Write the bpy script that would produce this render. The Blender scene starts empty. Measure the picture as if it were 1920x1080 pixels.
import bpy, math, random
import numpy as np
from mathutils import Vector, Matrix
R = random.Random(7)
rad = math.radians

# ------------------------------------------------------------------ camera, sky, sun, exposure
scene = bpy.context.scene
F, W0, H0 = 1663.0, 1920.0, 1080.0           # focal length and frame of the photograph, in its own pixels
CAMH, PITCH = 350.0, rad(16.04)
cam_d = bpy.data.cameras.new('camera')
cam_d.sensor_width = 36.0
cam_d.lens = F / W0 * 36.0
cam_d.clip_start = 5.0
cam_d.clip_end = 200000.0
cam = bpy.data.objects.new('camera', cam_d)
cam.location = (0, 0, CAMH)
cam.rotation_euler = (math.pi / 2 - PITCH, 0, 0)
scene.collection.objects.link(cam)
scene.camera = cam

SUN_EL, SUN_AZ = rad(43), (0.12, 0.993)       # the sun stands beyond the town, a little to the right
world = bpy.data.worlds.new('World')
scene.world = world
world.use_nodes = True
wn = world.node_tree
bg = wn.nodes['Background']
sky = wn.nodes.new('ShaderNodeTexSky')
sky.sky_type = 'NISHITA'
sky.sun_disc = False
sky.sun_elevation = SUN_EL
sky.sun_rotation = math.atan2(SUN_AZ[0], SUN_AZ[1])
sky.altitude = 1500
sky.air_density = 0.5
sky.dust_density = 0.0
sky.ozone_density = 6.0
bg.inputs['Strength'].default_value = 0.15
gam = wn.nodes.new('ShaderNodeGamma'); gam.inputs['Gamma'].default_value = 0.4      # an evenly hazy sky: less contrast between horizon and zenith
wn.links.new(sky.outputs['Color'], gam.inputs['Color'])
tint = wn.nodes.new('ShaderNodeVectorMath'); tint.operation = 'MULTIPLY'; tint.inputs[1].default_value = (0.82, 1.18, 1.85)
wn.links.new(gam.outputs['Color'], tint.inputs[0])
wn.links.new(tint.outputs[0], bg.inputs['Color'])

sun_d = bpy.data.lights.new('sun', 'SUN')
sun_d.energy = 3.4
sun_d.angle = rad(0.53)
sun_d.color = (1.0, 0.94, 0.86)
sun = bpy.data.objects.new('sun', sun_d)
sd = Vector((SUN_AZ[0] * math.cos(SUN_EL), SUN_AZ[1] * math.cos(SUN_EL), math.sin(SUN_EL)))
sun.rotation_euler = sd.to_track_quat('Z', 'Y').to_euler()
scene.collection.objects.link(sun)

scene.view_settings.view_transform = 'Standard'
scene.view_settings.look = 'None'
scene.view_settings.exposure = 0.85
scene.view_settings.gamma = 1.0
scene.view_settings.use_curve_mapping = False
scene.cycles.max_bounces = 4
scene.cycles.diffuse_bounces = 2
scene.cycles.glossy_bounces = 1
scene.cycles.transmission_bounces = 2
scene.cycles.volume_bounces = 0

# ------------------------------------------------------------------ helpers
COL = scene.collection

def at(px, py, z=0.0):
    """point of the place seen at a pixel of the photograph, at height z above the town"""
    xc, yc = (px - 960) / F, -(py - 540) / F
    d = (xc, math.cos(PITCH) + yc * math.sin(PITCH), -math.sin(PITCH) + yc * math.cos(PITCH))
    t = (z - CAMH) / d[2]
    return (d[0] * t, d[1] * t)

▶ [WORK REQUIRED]
Restate the listing exactly, starting at its first line and ending at the line where "scene.camera = cam" occurs; include both and no other lines.

▶ [ANSWER FOR THE TASK]
Write the bpy script that would produce this render. The Blender scene starts empty. Measure the picture as if it were 1920x1080 pixels.
import bpy, math, random
import numpy as np
from mathutils import Vector, Matrix
R = random.Random(7)
rad = math.radians

# ------------------------------------------------------------------ camera, sky, sun, exposure
scene = bpy.context.scene
F, W0, H0 = 1663.0, 1920.0, 1080.0           # focal length and frame of the photograph, in its own pixels
CAMH, PITCH = 350.0, rad(16.04)
cam_d = bpy.data.cameras.new('camera')
cam_d.sensor_width = 36.0
cam_d.lens = F / W0 * 36.0
cam_d.clip_start = 5.0
cam_d.clip_end = 200000.0
cam = bpy.data.objects.new('camera', cam_d)
cam.location = (0, 0, CAMH)
cam.rotation_euler = (math.pi / 2 - PITCH, 0, 0)
scene.collection.objects.link(cam)
scene.camera = cam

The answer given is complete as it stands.